▶ **Exercise directions**: Write out the listing, please, but only from its first line through the line containing "from mathutils.geometry import", exactly as given and without pictures.

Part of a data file
--- BEGIN ---

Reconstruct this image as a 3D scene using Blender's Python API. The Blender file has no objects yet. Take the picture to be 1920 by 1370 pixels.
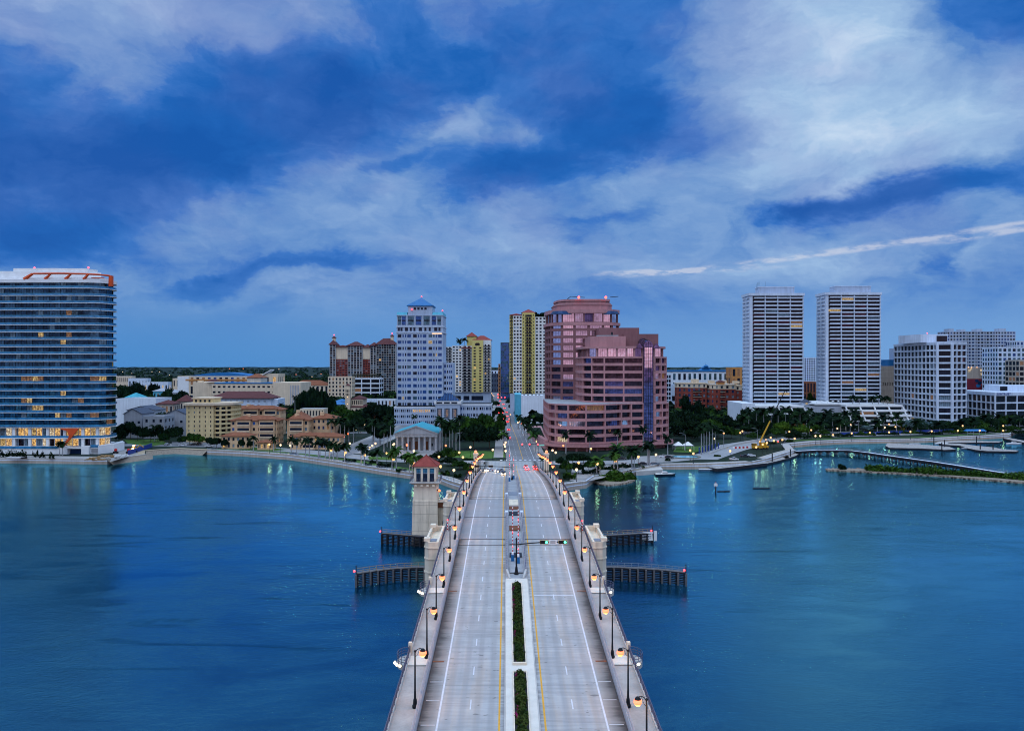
import bpy, math, random
import numpy as np
from mathutils import Vector, Matrix
from mathutils.geometry import tessellate_polygon

SC = bpy.context.scene
COL = SC.collection
EYE = 50.0      # the drone flies 50 m above the water; the water lies at z = 0, the quay at z = 2.5
GZ = 2.5
FP = 1500.0     # focal length in photograph pixels

# ---------------------------------------------------------------- camera
cd = bpy.data.cameras.new('camera'); cam = bpy.data.objects.new('camera', cd); COL.objects.link(cam)
cam.location = (0, 0, EYE); cam.rotation_euler = (math.radians(90), 0, 0)
cd.sensor_width = 36.0; cd.lens = 36.0 * FP / 1920.0; cd.clip_start = 0.5; cd.clip_end = 60000
SC.camera = cam

# ---------------------------------------------------------------- view
SC.view_settings.view_transform = 'Standard'; SC.view_settings.look = 'None'
SC.view_settings.exposure = 0.0; SC.view_settings.gamma = 1.0
SC.cycles.max_bounces = 5; SC.cycles.diffuse_bounces = 2; SC.cycles.glossy_bounces = 3
SC.cycles.transmission_bounces = 2; SC.cycles.transparent_max_bounces = 6
SC.cycles.sample_clamp_indirect = 3.0; SC.cycles.caustics_reflective = False; SC.cycles.caustics_refractive = False
SC.cycles.use_denoising = True; SC.cycles.filter_width = 1.05

def lin(r, g, b):
    f = lambda c: (c/255/12.92) if c/255 <= 0.04045 else ((c/255+0.055)/1.055)**2.4
    return (f(r), f(g), f(b), 1.0)

# ---------------------------------------------------------------- node helper
class NT:
    def __init__(s, nt): s.nt = nt; nt.nodes.clear()
    def n(s, t, **kw):
        o = s.nt.nodes.new(t)
        for k, v in kw.items():
            if k.startswith('i_'):
                key = k[2:]; key = int(key) if key.isdigit() else key.replace('_', ' ')
                if isinstance(v, bpy.types.NodeSocket): s.nt.links.new(v, o.inputs[key])
                else: o.inputs[key].default_value = v
            else: setattr(o, k, v)
        return o
    def m(s, op, a, b=None, c=None, clamp=False):
        o = s.nt.nodes.new('ShaderNodeMath'); o.operation = op; o.use_clamp = clamp
        for i, v in enumerate((a, b, c)):
            if v is None: continue
            if isinstance(v, bpy.types.NodeSocket): s.nt.links.new(v, o.inputs[i])
            else: o.inputs[i].default_value = v
        return o.outputs[0]
    def vm(s, op, a, b=None):
        o = s.nt.nodes.new('ShaderNodeVectorMath'); o.operation = op
        for i, v in enumerate((a, b)):
            if v is None: continue
            if isinstance(v, bpy.types.NodeSocket): s.nt.links.new(v, o.inputs[i])
            else: o.inputs[i].default_value = v
        return o.outputs['Value'] if op in ('LENGTH', 'DOT_PRODUCT') else o.outputs[0]
    def mix(s, f, a, b, mode='MIX'):
        o = s.nt.nodes.new('ShaderNodeMix'); o.data_type = 'RGBA'; o.blend_type = mode
        for k, v in ((0, f), (6, a), (7, b)):
            if isinstance(v, bpy.types.NodeSocket): s.nt.links.new(v, o.inputs[k])
            else: o.inputs[k].default_value = v
        return o.outputs[2]
    def ss(s, v, a, b, c=0.0, d=1.0, kind='SMOOTHSTEP'):
        o = s.nt.nodes.new('ShaderNodeMapRange'); o.interpolation_type = kind
        s.nt.links.new(v, o.inputs[0])
        for i, q in enumerate((a, b, c, d)): o.inputs[i+1].default_value = q
        return o.outputs[0]
    def noise(s, vec, scale, detail=4, rough=0.5, dist=0.0, color=False):
        o = s.n('ShaderNodeTexNoise'); s.nt.links.new(vec, o.inputs['Vector'])
        o.inputs['Scale'].default_value = scale; o.inputs['Detail'].default_value = detail
        o.inputs['Roughness'].default_value = rough; o.inputs['Distortion'].default_value = dist
        return o.outputs[1] if color else o.outputs[0]

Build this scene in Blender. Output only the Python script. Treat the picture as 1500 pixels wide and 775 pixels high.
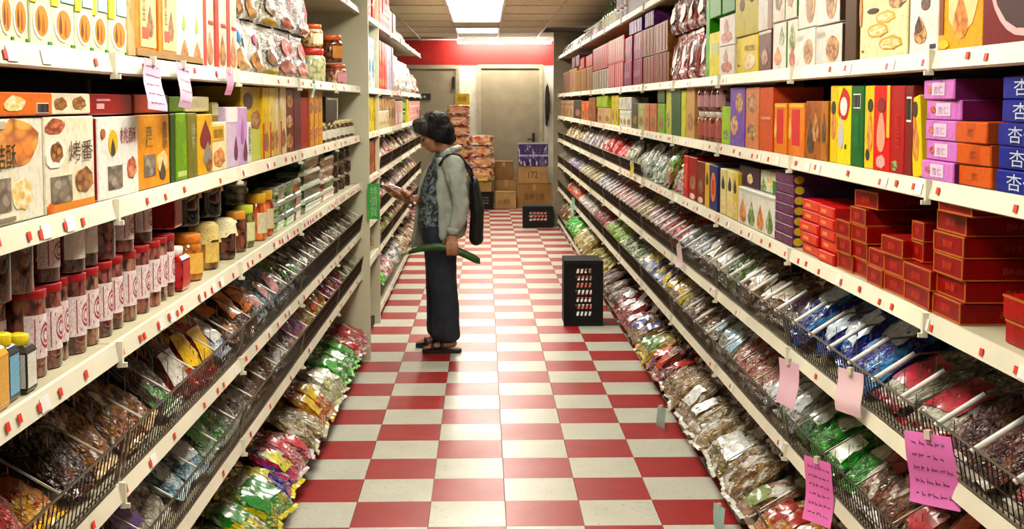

--- END ---

▶ **Complete output**:
Reconstruct this image as a 3D scene using Blender's Python API. The Blender file has no objects yet. Take the picture to be 1920 by 1370 pixels.
import bpy, math, random
import numpy as np
from mathutils import Vector, Matrix
from mathutils.geometry import tessellate_polygon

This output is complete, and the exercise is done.